Friday, May. 19, 1967
A King's Plight
THE MIDDLE EAST
The "gallop past" by the King's Troop of the Royal Horse Artillery --in which three score plumed cavalry men rattle past at full gallop, swords raised, hooves beating and gun carriages thundering behind -- is so intricate and dangerous that it is rarely used even for visiting royalty. Last week Queen Elizabeth, who had never seen the ceremony herself, ordered it performed to mark the state visit of Saudi Arabia's King Feisal, the somber and bearded monarch who has emerged as leader of the moderate forces op posing the pan-Arabism of Egypt's Gamal Abdel Nasser.
Feisal came to Britain for more than a bit of royal pomp. He fears that when the British protectorate of Aden gets its independence next year, Nasser's followers will swallow it up once British troops pull out, thus giving his enemy another stronghold on Saudi Arabia's flank. In discussions continuing through this week, he will try to persuade Prime Minister Harold Wilson to postpone Britain's troop withdrawal--perhaps indefinitely.
One hundred persons have already been killed this year by terrorists in Aden. Coinciding with Feisal's trip, Nasserite organizations paralyzed the territory by declaring its eleventh general strike of the year. In Cairo, leaders of a powerful terrorist group named FLOSY (Front for the Liberation of Occupied South Yemen) declared themselves Aden's "government in exile"; they named a temporary capital at Taiz in Yemen, even appointed a President, 13 Cabinet ministers and two ambassadors (to the Sudan and Egypt). On Cairo radio, FLOSY President Abdul Qawee Mackawee promised Aden "a popular resistance uprising in the coming weeks against imperialists and their agents." For good measure, Cairo radio also demanded King Feisal's assassination, calling him "an enemy of God" who is "selling you out to the British in London."

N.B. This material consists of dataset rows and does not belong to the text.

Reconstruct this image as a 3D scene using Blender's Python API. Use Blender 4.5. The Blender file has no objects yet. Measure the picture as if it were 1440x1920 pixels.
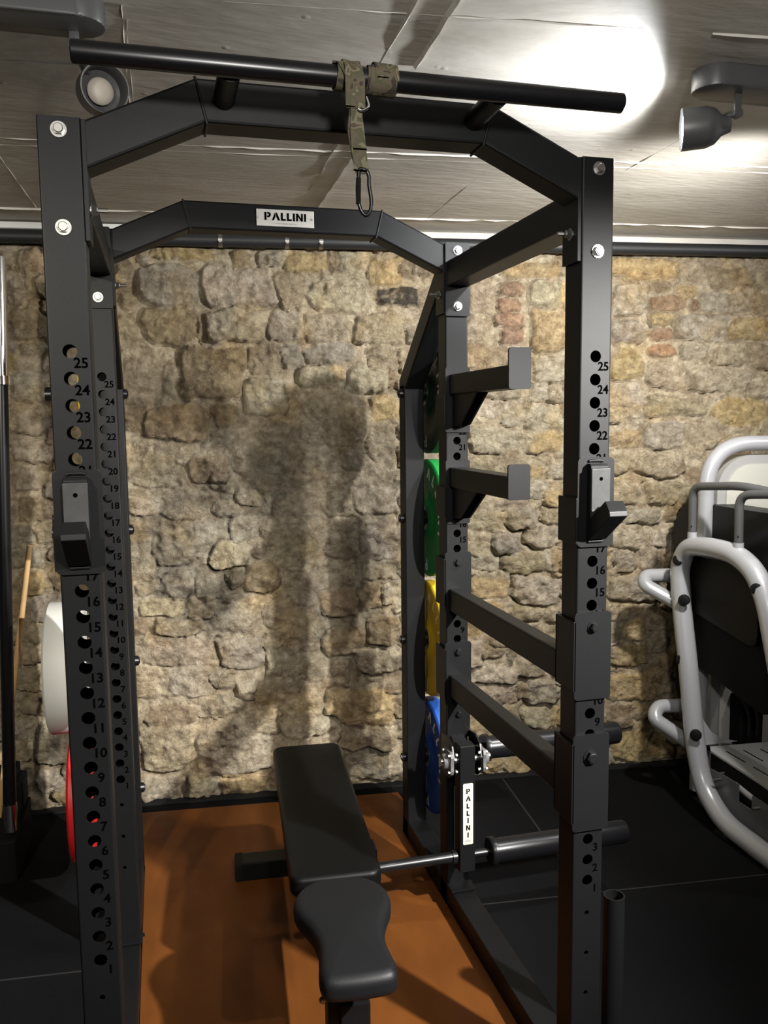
import bpy, bmesh, math, random
import numpy as np
from mathutils import Vector, Matrix
S = bpy.context.scene
COL = S.collection
PI = math.pi
H = 0.58          # floor-to-datum height: shapes below are given from the datum, the floor lies at -H

# ---------------------------------------------------------------- camera, world, lights, exposure
def setup_camera():
    ya, pt, ro = 0.257823, 0.108234, -0.010966
    fw = Vector((math.sin(ya)*math.cos(pt), math.cos(ya)*math.cos(pt), -math.sin(pt)))
    rt = Vector((math.cos(ya), -math.sin(ya), 0)); up = rt.cross(fw)
    r2 = rt*math.cos(ro) + up*math.sin(ro); u2 = -rt*math.sin(ro) + up*math.cos(ro)
    cam = bpy.data.cameras.new('camera'); o = bpy.data.objects.new('camera', cam); COL.objects.link(o)
    m = Matrix((r2, u2, -fw)).transposed().to_4x4()
    m.translation = Vector((0.15636, -1.66773, 1.06612 + H))
    o.matrix_world = m
    cam.sensor_fit = 'VERTICAL'; cam.sensor_height = 24; cam.lens = 1574.37/1920*24
    cam.clip_start = 0.02; cam.clip_end = 60
    S.camera = o
setup_camera()
w = bpy.data.worlds.new('room_air'); S.world = w; w.use_nodes = True
w.node_tree.nodes['Background'].inputs[0].default_value = (0.9, 0.95, 1.0, 1)
w.node_tree.nodes['Background'].inputs[1].default_value = 0.0
S.view_settings.view_transform = 'Standard'; S.view_settings.look = 'None'
S.view_settings.gamma = 1; S.view_settings.use_curve_mapping = False
S.view_settings.exposure = 0.18

def spot(name, loc, target, power, size_deg, blend, rad, col):
    l = bpy.data.lights.new(name, 'SPOT'); l.energy = power; l.spot_size = math.radians(size_deg)
    l.spot_blend = blend; l.shadow_soft_size = rad; l.color = col
    o = bpy.data.objects.new(name, l); COL.objects.link(o)
    o.location = Vector(loc) + Vector((0, 0, H))
    d = (Vector(target) - Vector(loc)).normalized()
    o.rotation_euler = d.to_track_quat('-Z', 'Y').to_euler()
    return o
WARM = (1.0, 0.93, 0.80); NEUT = (1.0, 0.97, 0.93)
# room spotlights: key behind the camera, wall on the track of the lamp in view; left, wash and far are added fills
spot('ceiling_spot_key', (2.08, -1.6, 1.70), (.95, 0, .50), 1020, 55, 1.0, 0.035, NEUT)
spot('left_fill_light', (-.9, -1.6, 1.70), (-.50, 1.4, .66), 195, 64, 1.0, 0.035, WARM)  # added fill light, brightens the left upright, plates and wall
spot('wash_fill_light', (.45, -1.75, 1.62), (.42, .6, 1.72), 95, 150, 0.9, 0.08, NEUT)  # added fill light to lift the ceiling, not a lamp of the room
spot('ceiling_spot_wall', (1.95, 0.22, 1.70), (1.55, 1.87, .85), 185, 120, 0.9, 0.045, NEUT)
spot('far_fill_light', (3.1, .14, 1.71), (1.6, .9, 1.50), 42, 165, 0.8, 0.04, (1, .97, .98))  # added fill light for the ceiling and wall at right
# the lit spotlight in view, washing the ceiling to its left
spot('track_spot_lamp', (1.350, 0.185, 1.747), (.350, .735, 1.70), 34, 172, 0.4, 0.022, (0.96, 0.98, 1.0))


# ---------------------------------------------------------------- materials
def mat(name, col, rough=0.5, metal=0.0, spec=0.5, bump=0.0, bscale=200, var=0.0, vscale=6, coat=0.0):
    m = bpy.data.materials.new(name); m.use_nodes = True
    nt = m.node_tree; b = nt.nodes['Principled BSDF']
    b.inputs['Base Color'].default_value = (*col, 1); b.inputs['Roughness'].default_value = rough
    b.inputs['Metallic'].default_value = metal; b.inputs['Specular IOR Level'].default_value = spec
    b.inputs['Coat Weight'].default_value = coat
    tc = nt.nodes.new('ShaderNodeTexCoord')
    if var > 0:
        n = nt.nodes.new('ShaderNodeTexNoise'); n.inputs['Scale'].default_value = vscale; n.inputs['Detail'].default_value = 5
        r = nt.nodes.new('ShaderNodeValToRGB')
        r.color_ramp.elements[0].position = 0.3; r.color_ramp.elements[1].position = 0.7
        r.color_ramp.elements[0].color = tuple(c*(1-var) for c in col) + (1,)
        r.color_ramp.elements[1].color = tuple(min(1, c*(1+var)) for c in col) + (1,)
        nt.links.new(tc.outputs['Object'], n.inputs['Vector']); nt.links.new(n.outputs['Fac'], r.inputs[0])
        nt.links.new(r.outputs[0], b.inputs['Base Color'])
    if bump > 0:
        n = nt.nodes.new('ShaderNodeTexNoise'); n.inputs['Scale'].default_value = bscale; n.inputs['Detail'].default_value = 3
        bp = nt.nodes.new('ShaderNodeBump'); bp.inputs['Strength'].default_value = bump; bp.inputs['Distance'].default_value = 0.002
        nt.links.new(tc.outputs['Object'], n.inputs['Vector']); nt.links.new(n.outputs['Fac'], bp.inputs['Height'])
        nt.links.new(bp.outputs[0], b.inputs['Normal'])
    return m
M = {}
M['black'] = mat('black_powder_coat', (0.0055, 0.0058, 0.0062), 0.44, 0, 0.21, 0.12, 900, 0.06, 8)
M['blackgloss'] = mat('black_gloss_paint', (0.006, 0.006, 0.007), 0.30, 0, 0.4)
M['blackmatt'] = mat('black_matt', (0.005, 0.005, 0.005), 0.75, 0, 0.15)
M['zinc'] = mat('zinc_plated_steel', (0.40, 0.395, 0.375), 0.38, 1.0)
M['chrome'] = mat('chrome', (0.80, 0.80, 0.80), 0.16, 1.0)
M['plateal'] = mat('brushed_aluminium', (0.62, 0.60, 0.55), 0.45, 0.4, 0.5, 0.1, 300, 0.06, 30)
M['ink'] = mat('black_ink', (0.001, 0.001, 0.001), 1.0, 0, 0.0)
M['whiteink'] = mat('white_ink', (0.80, 0.80, 0.78), 0.6)
M['greyink'] = mat('grey_ink', (0.35, 0.35, 0.34), 0.6)
M['sticker'] = mat('cream_sticker', (0.55, 0.53, 0.45), 0.6)
M['pad'] = mat('black_vinyl', (0.003, 0.003, 0.003), 0.45, 0, 0.18, 0.12, 350)
M['padgrey'] = mat('charcoal_vinyl', (0.006, 0.0065, 0.0075), 0.5, 0, 0.3, 0.12, 350)
M['uhmw'] = mat('grey_plastic_liner', (0.04, 0.041, 0.04), 0.45, 0, 0.25, 0.05, 60, 0.2, 30)
M['rubber'] = mat('black_rubber', (0.006, 0.006, 0.006), 0.75, 0, 0.3, 0.3, 500)
M['silver'] = mat('silver_grey_paint', (0.37, 0.375, 0.39), 0.28, 0.15, 0.5, coat=0.3)
M['shroud'] = mat('grey_shroud', (0.30, 0.30, 0.29), 0.45)
M['cream'] = mat('cream_panel', (0.44, 0.435, 0.385), 0.45)
M['wood'] = mat('pale_dowel_wood', (0.52, 0.33, 0.15), 0.5, 0, 0.4, 0.05, 60, 0.12, 14)
M['lampgrey'] = mat('dark_grey_lamp', (0.07, 0.07, 0.07), 0.4)
M['lens'] = mat('unlit_lamp_lens', (0.42, 0.38, 0.32), 0.5)
M['whiteplastic'] = mat('white_plastic', (0.68, 0.68, 0.66), 0.45)
M['pipe'] = mat('black_pipe_lagging', (0.016, 0.017, 0.018), 0.5, 0, 0.5, 0.2, 90)
M['p_green'] = mat('green_bumper_rubber', (0.012, 0.22, 0.045), 0.5, 0, 0.4, 0.1, 300)
M['p_yellow'] = mat('yellow_bumper_rubber', (0.66, 0.44, 0.02), 0.5, 0, 0.4, 0.1, 300)
M['p_blue'] = mat('blue_bumper_rubber', (0.015, 0.07, 0.32), 0.5, 0, 0.4, 0.1, 300)
M['p_dark'] = mat('dark_green_bumper_rubber', (0.012, 0.035, 0.022), 0.5, 0, 0.4, 0.1, 300)
M['p_red'] = mat('red_bumper_rubber', (0.50, 0.012, 0.015), 0.5, 0, 0.4, 0.1, 300)
M['p_white'] = mat('pale_grey_bumper_rubber', (0.62, 0.62, 0.58), 0.55, 0, 0.4, 0.1, 300)
def emissive(name, col, st):
    m = bpy.data.materials.new(name); m.use_nodes = True; b = m.node_tree.nodes['Principled BSDF']
    b.inputs['Emission Color'].default_value = (*col, 1); b.inputs['Emission Strength'].default_value = st
    b.inputs['Base Color'].default_value = (*col, 1); return m
M['lit'] = emissive('lit_lamp_lens', (0.95, 0.97, 1.0), 14)

def camo():
    m = bpy.data.materials.new('camouflage_webbing'); m.use_nodes = True; nt = m.node_tree; b = nt.nodes['Principled BSDF']
    b.inputs['Roughness'].default_value = 0.85
    tc = nt.nodes.new('ShaderNodeTexCoord')
    n = nt.nodes.new('ShaderNodeTexNoise'); n.inputs['Scale'].default_value = 38; n.inputs['Detail'].default_value = 1.5; n.inputs['Distortion'].default_value = 0.4
    r = nt.nodes.new('ShaderNodeValToRGB'); cr = r.color_ramp; cr.interpolation = 'CONSTANT'
    cr.elements[0].position = 0; cr.elements[0].color = (0.03, 0.022, 0.016, 1)
    cr.elements[1].position = 0.40; cr.elements[1].color = (0.085, 0.068, 0.042, 1)
    e = cr.elements.new(0.50); e.color = (0.062, 0.060, 0.030, 1)
    e = cr.elements.new(0.58); e.color = (0.135, 0.12, 0.072, 1)
    e = cr.elements.new(0.66); e.color = (0.065, 0.042, 0.028, 1)
    nt.links.new(tc.outputs['Object'], n.inputs['Vector']); nt.links.new(n.outputs['Fac'], r.inputs[0]); nt.links.new(r.outputs[0], b.inputs['Base Color'])
    return m
M['camo'] = camo()
M['gunmetal'] = mat('gunmetal_casting', (0.14, 0.14, 0.14), 0.5, 0.3)
M['yellowink'] = mat('pale_yellow_ink', (0.85, 0.75, 0.35), 0.6)

def concrete():
    m = bpy.data.materials.new('board_marked_concrete'); m.use_nodes = True; nt = m.node_tree; b = nt.nodes['Principled BSDF']
    b.inputs['Roughness'].default_value = 0.55; b.inputs['Specular IOR Level'].default_value = 0.4
    tc = nt.nodes.new('ShaderNodeTexCoord')
    mp = nt.nodes.new('ShaderNodeMapping'); mp.inputs['Scale'].default_value = (1.0, 3.0, 1)
    n = nt.nodes.new('ShaderNodeTexNoise'); n.inputs['Scale'].default_value = 2.6; n.inputs['Detail'].default_value = 8; n.inputs['Roughness'].default_value = 0.6
    r = nt.nodes.new('ShaderNodeValToRGB'); e = r.color_ramp.elements
    e[0].position = 0.25; e[0].color = (0.46, 0.43, 0.37, 1); e[1].position = 0.75; e[1].color = (0.68, 0.655, 0.60, 1)
    n2 = nt.nodes.new('ShaderNodeTexNoise'); n2.inputs['Scale'].default_value = 14; n2.inputs['Detail'].default_value = 8
    v = nt.nodes.new('ShaderNodeTexVoronoi'); v.inputs['Scale'].default_value = 9; v.inputs['Randomness'].default_value = 1
    vr = nt.nodes.new('ShaderNodeMapRange'); vr.inputs[1].default_value = 0.0; vr.inputs[2].default_value = 0.09; vr.inputs[3].default_value = 1.0; vr.inputs[4].default_value = 0.0
    ad = nt.nodes.new('ShaderNodeMath'); ad.operation = 'MULTIPLY_ADD'; ad.inputs[1].default_value = 0.6
    bp = nt.nodes.new('ShaderNodeBump'); bp.inputs['Strength'].default_value = 0.35; bp.inputs['Distance'].default_value = 0.005
    L = nt.links.new
    L(tc.outputs['Object'], mp.inputs['Vector']); L(mp.outputs[0], n.inputs['Vector']); L(mp.outputs[0], n2.inputs['Vector']); L(tc.outputs['Object'], v.inputs['Vector'])
    L(n.outputs['Fac'], r.inputs[0]); L(r.outputs[0], b.inputs['Base Color'])
    L(v.outputs['Distance'], vr.inputs[0]); L(vr.outputs[0], ad.inputs[0]); L(n2.outputs['Fac'], ad.inputs[2]); L(ad.outputs[0], bp.inputs['Height']); L(bp.outputs[0], b.inputs['Normal'])
    return m
M['concrete'] = concrete()
M['darkwall'] = mat('dark_painted_wall', (0.03, 0.03, 0.03), 0.8, bump=0.3, bscale=80)

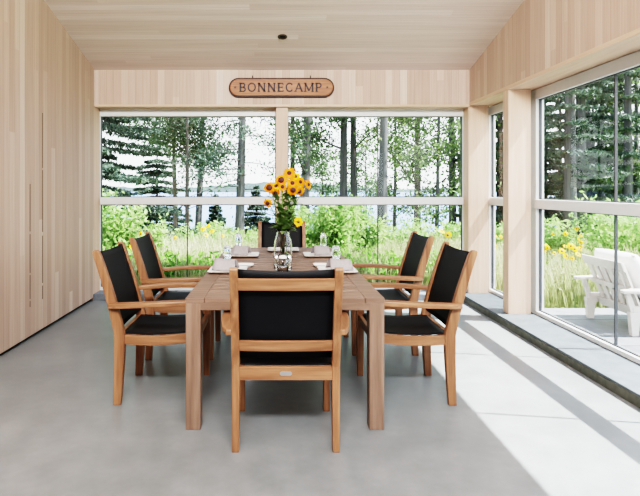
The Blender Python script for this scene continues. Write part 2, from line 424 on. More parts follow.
# ------------------------------------------------------------------ sign
SC = F / 6.2
sx, sz = X_at(281.5, 6.2), Z_at(87.6, 6.2)
sg = thing('wooden_sign', 'carved brown wooden name sign with rounded ends on the board header', 'sign', (sx, 6.212, sz))
def stadium(w, h, n=14):
    r = h / 2; P = []
    for k in range(n + 1):
        a = -PI / 2 + PI * k / n; P.append((w / 2 - r + r * math.cos(a), r * math.sin(a)))
    for k in range(n + 1):
        a = PI / 2 + PI * k / n; P.append((-w / 2 + r + r * math.cos(a), r * math.sin(a)))
    return P
MB().prism(stadium(1.26, 0.235), 'Y', -0.012, 0.018).build('border', M['sign_dark'], sg, bevel=0.004)
MB().prism(stadium(1.225, 0.20), 'Y', -0.030, -0.012).build('board', M['sign'], sg, bevel=0.006)
class Letters:
    def __init__(s): s.mb = MB(); s.h = 0.104; s.y0 = -0.0325; s.y1 = -0.0298
    def seg(s, ox, p, q, w):
        p = Vector(p); q = Vector(q); d = (q - p).normalized(); n = Vector((-d.y, d.x)) * w * .68
        s.mb.prism([(ox + v.x * s.h, (v.y - 0.5) * s.h) for v in (p - n, q - n, q + n, p + n)], 'Y', s.y0, s.y1)
    def arc(s, ox, c, rx, rz, a0, a1, w, n=12):
        for k in range(n):
            A, B = R(a0 + (a1 - a0) * k / n), R(a0 + (a1 - a0) * (k + 1) / n)
            pts = []
            for a, sg_ in ((A, -1.35), (B, -1.35), (B, 1.35), (A, 1.35)):
                pts.append((ox + (c[0] + (rx + sg_ * w / 2) * math.cos(a)) * s.h, (c[1] + (rz + sg_ * w / 2) * math.sin(a) - 0.5) * s.h))
            s.mb.prism(pts, 'Y', s.y0, s.y1)
    def stem(s, ox, x, w=0.15):
        s.seg(ox, (x, 0), (x, 1), w); s.serif(ox, x, 0.035); s.serif(ox, x, 0.965)
    def serif(s, ox, x, z, l=0.30): s.seg(ox, (x - l / 2, z), (x + l / 2, z), 0.07)
    def put(s, ch, ox):
        if ch == 'B':
            s.stem(ox, -.25); s.arc(ox, (0.02, .74), .22, .215, -90, 90, .11); s.arc(ox, (0.04, .26), .26, .225, -90, 90, .12)
            for z in (.955, .5, .04): s.seg(ox, (-.25, z), (.04, z), .085)
        elif ch == 'P':
            s.stem(ox, -.22); s.arc(ox, (0.03, .72), .25, .235, -90, 90, .12)
            for z in (.955, .49): s.seg(ox, (-.22, z), (.05, z), .085)
        elif ch == 'O': s.arc(ox, (0, .5), .40, .46, 0, 360, .12, 24)
        elif ch == 'C':
            s.arc(ox, (.03, .5), .38, .46, 45, 315, .12, 20); s.seg(ox, (.3, .72), (.3, .93), .07); s.seg(ox, (.3, .07), (.3, .28), .07)
        elif ch == 'N':
            s.stem(ox, -.32, .11); s.stem(ox, .32, .11); s.seg(ox, (-.34, .97), (.34, .03), .15)
        elif ch == 'E':
            s.stem(ox, -.22)
            for z, l in ((.955, .28), (.5, .2), (.045, .30)): s.seg(ox, (-.22, z), (l, z), .085)
            s.seg(ox, (.27, .78), (.27, 1), .06); s.seg(ox, (.29, 0), (.29, .22), .06); s.seg(ox, (.19, .4), (.19, .6), .06)
        elif ch == 'A':
            s.seg(ox, (-.37, .02), (.0, 1), .09); s.seg(ox, (.37, .02), (.0, 1), .15); s.seg(ox, (-.24, .33), (.24, .33), .08)
            s.serif(ox, -.37, .035); s.serif(ox, .37, .035)
        elif ch == 'M':
            s.stem(ox, -.42, .10); s.stem(ox, .42, .14); s.seg(ox, (-.42, .97), (0, .1), .14); s.seg(ox, (.42, .97), (0, .1), .09)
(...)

Until now, the British hoped that Feisal could supply the troops to defend the territory once the tommies pull out. But Feisal, who is already supporting anti-Nasser forces in Yemen, is hardly eager for another confrontation with Nasser--whose air force last week bombed the Saudi town of Najran, near the Yemeni frontier, for the third time this year. The British may be getting the point. Last week British Foreign Secretary George Brown appeared in Parliament with a first hint that Britain might at least consider staying on in Aden for a while. It was still the government's intention to leave, he said, but only on condition that it "leave behind a stable and secure government in South Arabia."